Julia dice que son como perros. “Se acercan de a poquito, son muy curiosos, y cuando toman confianza, se despliega un juego entre lobos y humanos muy muy lindo”.
Y así entonces, vestidos cual Teletubbies, vamos hacia la costa, en el mismo momento que el sol se eleva sobre el horizonte. Caminamos unos metros en el agua, con medio cuerpo adentro -el frío no se siente- y embarcamos. Veinte minutos después llegamos al apostadero de lobos marinos en la reserva de Punta Loma, donde también se puede llegar en veinte minutos de auto para observar los lobos desde el mirador hacia el acantilado, donde viven alrededor de quinientos ejemplares de una población que crece permanentemente.
Un par de lanchas más ya están aquí y se ve que los pasajeros que nos preceden están disfrutando, así que ya nadie duda en ponerse la máscara, el snorkel, las aletas y lanzarse al agua. La actividad está restringida a tres lanchas, para preservar los animales y su hábitat, y desde la costa, largavistas en mano, un guardafauna controla que no se acerquen a menos de cincuenta metros de la costa.
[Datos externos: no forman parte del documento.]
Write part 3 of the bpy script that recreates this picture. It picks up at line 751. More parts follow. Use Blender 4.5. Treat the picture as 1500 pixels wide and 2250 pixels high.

El traje seco surte efecto, cero frío. Nadamos hasta la restinga, a distancia prudencial de la costa. Los lobos se acercan en banda, nadan entre nosotros, mordisquean cual cachorros de perro, miran fijo, y algunos hasta osan montarse sobre el lomo de un buzo desprevenido. La actividad se extiende por unos cuarenta y cinco minutos, que pasan volando. La experiencia es intensa.
LA CEREMONIA DEL TÉ Los galeses fueron pioneros en Puerto Madryn. En 1865, un centenar de ciudadanos de la colonia británica, a bordo de la embarcación la Mimosa, en su mayoría mineros, desembarcaron en Punta Cuevas. Al no tener agua dulce, rumbearon hacia la zona del valle inferior, fundando las hoy ciudades de Trelew y Rawson y pueblos como Gaiman y Dolavon, lugares remotos de su Gales natal, que aún conservan en sus calle, construcciones típicas -iglesias, escuelas, casa particulares- con impronta galesa, algunas de sus costumbres y la enseñanza del idioma.
Y en Gales, como en todo el Reino Unido todo, el té de las cinco de la tarde es una antigua tradición que se cumple a rajatabla. Tradición que, con los años, fue extrapolada hasta aquí, transformándose en el principal recurso turístico del pueblo.
Ty Gwyn es una de las casa de té más tradicionales de Gaiman. Y en la cocina de esta acogedora casa se mantiene, estoica, desde que emprendió esta aventura con su marido en junio de 1974, María Elena Naso, la mano detrás del banquete galés. “Siempre cociné, siempre me gustó la cocina. Aprendí de mi mamá y de mi suegra”, relata la mujer, que, coqueta, no quiere revelar su edad, aunque su vitalidad desmienta al calendario que puede uno intuir. María Elena viene de familia italiana, pero su marido era descendiente de galeses, y fue de su suegra de quien aprendió muchas de las recetas. El terreno donde está emplazada la casa de té fue tiempo atrás una quinta de frutales de su padre. “Cuando empezó el turismo había dos casas familiares que se habían adaptado para ser casas de té, era donde íbamos a tomar un tecito, hacer las despedidas de solteros -recuerda María Elena, apoyada en el mostrador junto a una antigua caja registradora, que ya es una pieza de museo-. Cuando empezó a venir el turismo teníamos otro negocio. Hubo un día de mucho calor, y no se esperaba gente. No teníamos los productos para servir, y fue ahí, entre comillas, que nació la idea de la casa de té”, cuenta la mujer que en aquella época era docente de escuela primaria, y su marido comerciante.
Hoy María Elena es una eximia cocinera que deleita a los visitantes con unas meriendas suculentas. “El plato principal del galés era pan con manteca. La torta negra, que es la torta galesa, acá se la adaptó como algo tradicional, pero en Gales es una torta de casamiento y Navidad. Lo que pasa es que acá, al no tener elementos y frutas para hacer otra cosa, se adaptaron a la torta local. Entre los manjares servidos hay torta de manzana, torta de ricota con dulce de leche y nuez, bizcochos con distintos rellenos de crema, banana, frambuesa, durazno, sándwiches de miga, pan blanco, pan negro y, por supuesto, una buena taza de té. Tan abundante, que a la vuelta ya no hace falta cenar.